Tuesday, September 11, 2012

Goldmanites Fall Out of the 1%

Investment bankers are making less, but don't expect Occupy Wall Streeters to be happy.

Goldman CEO Lloyd Blankfein is cutting pay
FORTUNE -- The 99% may soon have some new members - employees of Goldman Sachs.
The average compensation at Goldman (GS) is likely to fall by nearly $100,000 by the end of next year as new regulations, fewer deals and legal payouts hurt the firm's profitability.
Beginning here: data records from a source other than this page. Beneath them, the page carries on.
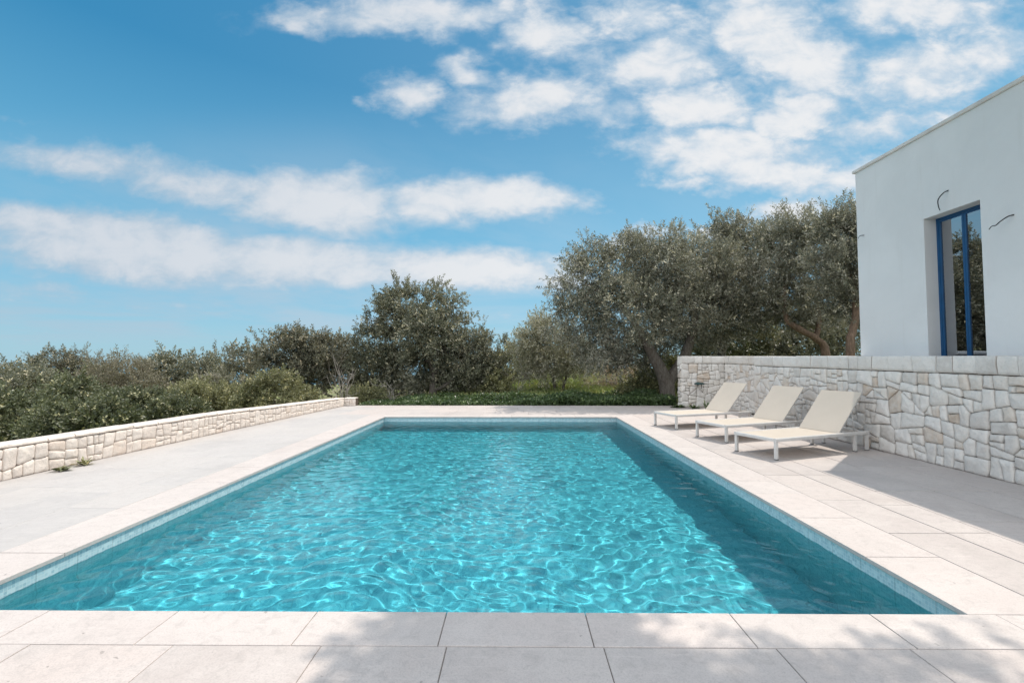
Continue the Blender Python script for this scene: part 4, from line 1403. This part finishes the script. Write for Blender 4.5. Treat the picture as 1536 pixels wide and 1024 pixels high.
# small plants on the paving
def rosette(name, label, loc, mat, seed, n=22, L=.22, wid=.05, up=.6, cat='plant', spreadx=1.0, yaw=0):
    rs = np.random.RandomState(seed)
    root = empty(name, loc, yaw)
    tag(root, label, cat)
    V, Q, VAR = [], [], []
    for i in range(n):
        a = rs.rand()*6.28; el = up*rs.uniform(.2, 1.4)
        d_ = np.array([math.cos(a)*math.cos(el)*spreadx, math.sin(a)*math.cos(el), math.sin(el)])
        s = np.array([-math.sin(a), math.cos(a), rs.randn()*.3])
        l = L*rs.uniform(.6, 1.2); w = wid*rs.uniform(.7, 1.2)
        b0 = np.array([rs.randn()*.03*spreadx, rs.randn()*.02, .005])
        p1 = b0 + d_*l*.55; p2 = b0 + d_*l - np.array([0, 0, .18*l])
        k = len(V)
        V += [b0 - s*w*.15, b0 + s*w*.15, p1 + s*w*.5, p1 - s*w*.5, p2]
        Q += [(k, k+1, k+2, k+3), (k+3, k+2, k+4, k+4)]
        VAR += [rs.rand()]*2
    me = bpy.data.meshes.new('leaves')
    me.from_pydata([tuple(v) for v in V], [], [q if q[2] != q[3] else q[:3] for q in Q])
    att = me.attributes.new('var', 'FLOAT', 'FACE'); att.data.foreach_set('value', np.array(VAR, dtype=np.float32))
    o = link('leaves', me, M[mat], root)
    st = MB()
    for i in range(3):
        a = rs.rand()*6.28
        st.tube([(0, 0, -.01), (math.cos(a)*.05*spreadx, math.sin(a)*.03, .04), (math.cos(a)*.10*spreadx, math.sin(a)*.05, .06)], .004, 5)
    st.build('stem', M['bark'], root)
    return root
rosette('weed', 'green weed growing at the foot of the low wall', (-6.20, 6.22, .003), 'shrub', 70, 46, .13, .035, .55, 'weed', 1.0)
rosette('weed', 'smaller green sprig beside the weed at the low wall', (-6.20, 6.55, .003), 'shrub_light', 71, 26, .15, .04, .8, 'weed', 1.0)
rosette('dark_plant', 'dark spiky plant at the outer corner of the tall wall, beside the old olive', (5.22, 14.72, .003), 'cover', 72, 40, .26, .05, .5, 'plant')
rosette('dark_plant', 'dark spiky plant at the foot of the tall wall, under the green fitting', (5.62, 14.45, .003), 'cover', 73, 30, .30, .05, .6, 'plant')
rosette('dark_plant', 'dark upright plant at the foot of the tall wall, nearest the far lounger', (6.02, 14.45, .003), 'cover', 74, 26, .32, .05, 1.0, 'plant')

# ground cover along the far edge and grass behind (uncountable)
def cover():
    rs = np.random.RandomState(80)
    n = 2600
    x = rs.uniform(-5.2, 5.4, n); y = DY1 + .12 + rs.rand(n)**1.5*3.2
    hb = .17 + .34*np.array([noise.noise((a*.9, b*.9, 4.0)) for a, b in zip(x, y)])
    hb *= sstep(x, -5.4, -1.5)*.75 + .25
    hb = np.clip(hb + .10*sstep(x, 0, 4), .05, .6)
    pos, dirs = [], []
    for k in range(5):
        px = x + rs.randn(n)*.09; py = y + rs.randn(n)*.07
        pz = ground_h(px, np.maximum(py, DY1 + .08)) + hb*rs.rand(n)**.6
        py = np.maximum(py, DY1 + .06)
        pos.append(np.stack([px, py, pz], -1))
        dd = rs.randn(n, 3)*.5; dd[:, 2] += .8; dirs.append(dd)
    pos = np.concatenate(pos); dirs = np.concatenate(dirs)
    T = [sprig_template(6, .085, .055, .10, rs, .2, 65) for _ in range(3)]
    V, Q, VAR = foliage(pos, dirs, T, rs, .7, 1.25)
    o = np_mesh('ground_cover', V, Q, M['cover'], None, VAR)
    tag(o, 'dark green leafy ground cover along the far edge of the terrace', 'ground cover', kind='stuff')
    # grass
    n = 26000
    x = rs.uniform(-4, 9, n); y = 18 + rs.rand(n)*16
    z = ground_h(x, y)
    h = rs.uniform(.10, .30, n); a = rs.rand(n)*6.28; w = .016
    lean = rs.randn(n, 2)*.10
    b = np.stack([x, y, z - .01], -1); s = np.stack([np.cos(a)*w, np.sin(a)*w, np.zeros(n)], -1)
    tip = b + np.stack([lean[:, 0], lean[:, 1], h], -1)
    mid = b + np.stack([lean[:, 0]*.35, lean[:, 1]*.35, h*.6], -1)
    V = np.stack([b - s, b + s, mid + s*.8, tip], 1)
    V2 = np.stack([b - s, mid + s*.8, tip, mid - s*.8], 1)
    V = np.concatenate([V.reshape(-1, 3), V2.reshape(-1, 3)])
    v = rs.rand(n)
    o = np_mesh('grass', V, np.arange(len(V)).reshape(-1, 4), M['grass'], None, np.concatenate([v, v]))
    tag(o, 'green grass growing beyond the terrace between the trees', 'grass', kind='stuff')
cover()

SC.render.engine = 'CYCLES'
SC.cycles.use_denoising = True
SC.cycles.max_bounces = 12
SC.cycles.transparent_max_bounces = 12
SC.cycles.caustics_refractive = True
SC.cycles.caustics_reflective = False
SC.cycles.sample_clamp_indirect = 6.0
SC.view_settings.view_transform = 'Standard'
SC.view_settings.look = 'None'
SC.view_settings.exposure = 0
SC.view_settings.gamma = 1
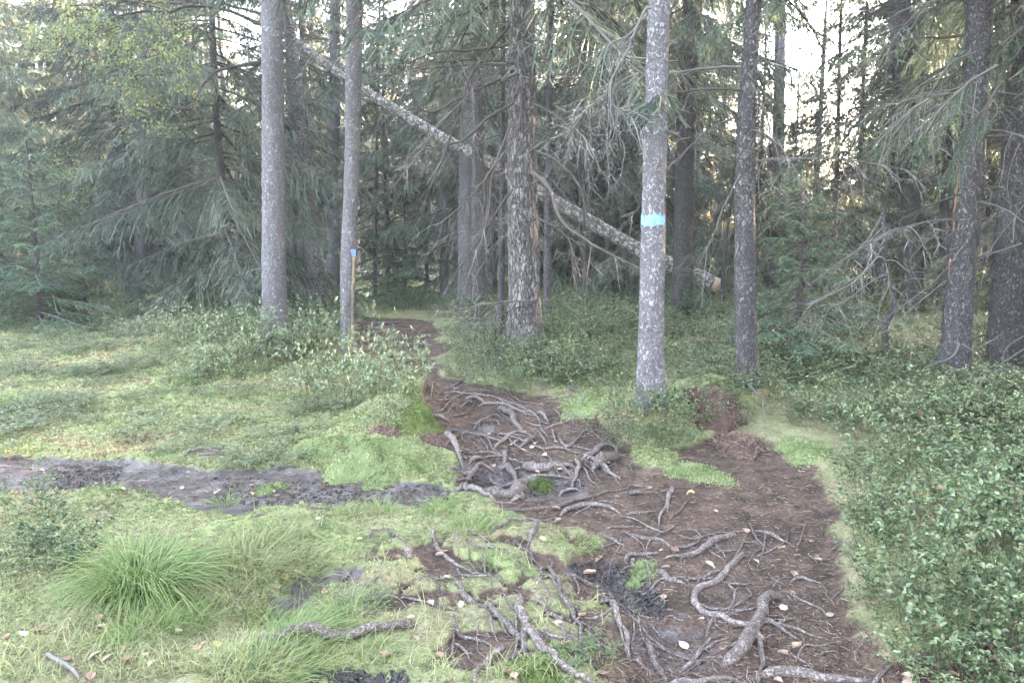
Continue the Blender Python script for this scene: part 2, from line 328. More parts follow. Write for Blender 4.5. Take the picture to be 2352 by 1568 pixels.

That's the conclusion of a recent report from a European division of rival JPMorgan Chase (JPM).
As recently as two years ago, Goldman's annual pay, which includes everyone from the people who work in the firm's IT department to CEO Lloyd Blankfein, had averaged $412,000. That salary put employees of the elite investment bank solidly in the top 1% of all earners in the United States. Last year, the cut off for the 1% was $368,000.
MORE: Forget 4 years ago: We're worse off than in 2011
But by the end of next year, though, analysts at JPMorgan Cazenove expect compensation at Goldman to average just $314,000. That will bump the average Goldmanite all the way down to near the bottom of the top 2% of all U.S. earners. The cut off for the 98% tops out at around $290,000.
Needless to say, this is not nearly the crushing blow to the Masters of the Universe that some hoped the financial crisis would be. And remember this is average compensation. There are still plenty of Goldman bankers who make millions. Blankfein was paid $12 million for 2011.
Back in 2008 and 2009, though, there was talk that the near collapse of Wall Street, and the fact that the government had to come to the rescue, would force financial firms to rethink how, and how much, they pay their employees. Washington appointed a pay czar. The Federal Reserve instituted new rules. Clawback provisions became the norm.